We are back again at the old question. How do we come to believe in the cross as the cross of Christ and as the eschatological event par excellence? How do we come to believe in the saving efficacy of the cross?

There is only one answer. This is the way in which the cross is proclaimed. It is always proclaimed together with the resurrection. Christ meets us in the preaching as one crucified and risen. He meets us in the word of preaching and nowhere else. The faith of Easter is just this—faith in the word of preaching.

It would be wrong at this point to raise again the problem of how this preaching arose historically, as though that could vindicate its truth. That would be to tie our faith in the word of God to the results of historical research. The word of preaching confronts us as the word of God. It is not for us to question its credentials. It is we who are questioned, we who are asked whether we will believe the word or reject it. But in answering this question, in accepting the word of preaching as the word of God and the death and resurrection of Christ as the eschatological event, we are given an opportunity of understanding ourselves. Faith and unbelief are never blind, arbitrary decisions. They offer us the alternative between accepting or rejecting that which alone can illuminate our understanding of ourselves.

The real Easter faith is faith in the word of preaching which brings illumination. If the event of Easter Day is in any sense an historical event additional to the event of the cross, it is nothing else than the rise of faith in the risen Lord, since it was this faith which led to the apostolic preaching. The resurrection itself is not an event of past history. All that historical criticism can establish is the fact that the first disciples came to believe in the resurrection. The historian can perhaps to some extent account for that faith from the personal intimacy which the disciples had enjoyed with Jesus during his earthly life, and so reduce the resurrection appearances to a series of subjective visions. But the historical problem is scarcely relevant to Christian belief in the resurrection. For the historical event of the rise of the Easter faith means for us what it meant for the first disciples—namely, the self-manifestation of the risen Lord, the act of God in which the redemptive event of the cross is completed.

We cannot buttress our own faith in the resurrection by that of the first disciples and so eliminate the element of risk which faith in the resurrection always involves. For the first disciples’ faith in the resurrection is itself part and parcel of the eschatological event which is the article of faith.

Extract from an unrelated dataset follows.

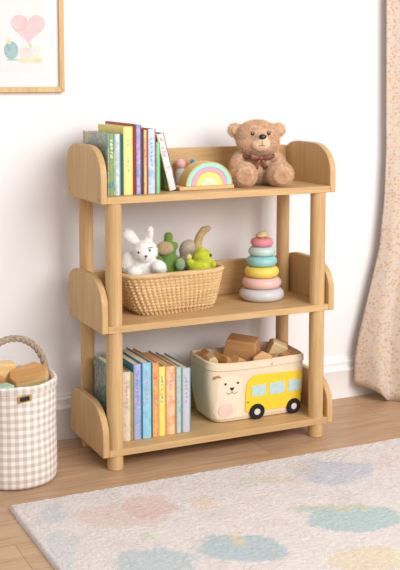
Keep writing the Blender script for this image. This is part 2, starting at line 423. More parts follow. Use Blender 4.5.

In other words, the apostolic preaching which originated in the event of Easter Day is itself a part of the eschatological event of redemption. The death of Christ, which is both the judgment and the salvation of the world, inaugurates the “ministry of reconciliation” or “word of reconciliation” (2 Cor. 5:18 f.). This word supplements the cross and makes its saving efficacy intelligible by demanding faith and confronting men with the question whether they are willing to understand themselves as men who are crucified and risen with Christ. Through the word of preaching the cross and the resurrection are made present: the eschatological “now” is here, and the promise of Isa. 49:8 is fulfilled: “Behold, now is the acceptable time; behold, now is the day of salvation” (2 Cor. 6:2). That is why the apostolic preaching brings judgment. For some the apostle is “a saviour from death unto death” and for others a “saviour from life unto life” (2 Cor. 2:16). St. Paul is the agent through whom the resurrection life becomes effective in the faithful (2 Cor. 4:12). The promise of Jesus in the fourth gospel is eminently applicable to the preaching in which he is proclaimed: “Verily I say unto you, he that heareth my words and believeth on him that sent me, hath eternal life, and cometh not unto judgment, but hath passed out of death into life.… The hour cometh and now is, when the dead shall hear the voice of the Son of God; and they that hear shall live” (John 5:24 f.). In the word of preaching and there alone we meet the risen Lord. “So belief cometh of hearing, and hearing by the word of Christ” (Rom. 10:17).